Fleming, afinal, era uma mulher trabalhando no machista meio científico dos anos 1970. Ela assinava apenas com o sobrenome ("assinar qualquer documento técnico como Elizabeth seria um beijo da morte", dizia) e ouvia groselhas como: "Você vai ter que abandonar tal projeto para cuidar de filho".


Para comprovar a hipótese de Fleming, um time do serviço hidrográfico canadense voou até aquela região inóspita, cujos mapas mais recentes datavam do começo do século e foram feitos pela marinha britânica. O helicóptero sobrevoou a ilha, e coube ao hidrógrafo Frank Hall descer nela.
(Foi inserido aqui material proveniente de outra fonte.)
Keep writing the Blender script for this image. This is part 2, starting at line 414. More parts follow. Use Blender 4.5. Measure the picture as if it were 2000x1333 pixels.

Amarrado a um cinto, ele foi baixado até o solo congelado. Antes que pudesse tocar o chão, um urso-polar o atacou. O animal estava camuflado em todo aquele branco, e Hall só teve tempo de puxar a corda, sinalizando aos companheiros que o levantassem de volta imediatamente. Em determinado momento, cogitou-se inclusive que seu nome fosse "Urso-Polar" por causa do ataque. E mais uma vez, a cartógrafa foi esquecida.

Por pouco, a primeira pessoa conhecida a pisar na ilha não foi também a primeira a morrer nela. Quanto a Fleming, o mais próximo que ela chegou foi em um cruzeiro, em 2011, aos 86 anos.

A descoberta permitiu ao Canadá aumentar significativamente suas águas territoriais. Nos últimos anos, Fleming ganhou mais reconhecimento, mas a ilha mantém seu curioso nome de satélite.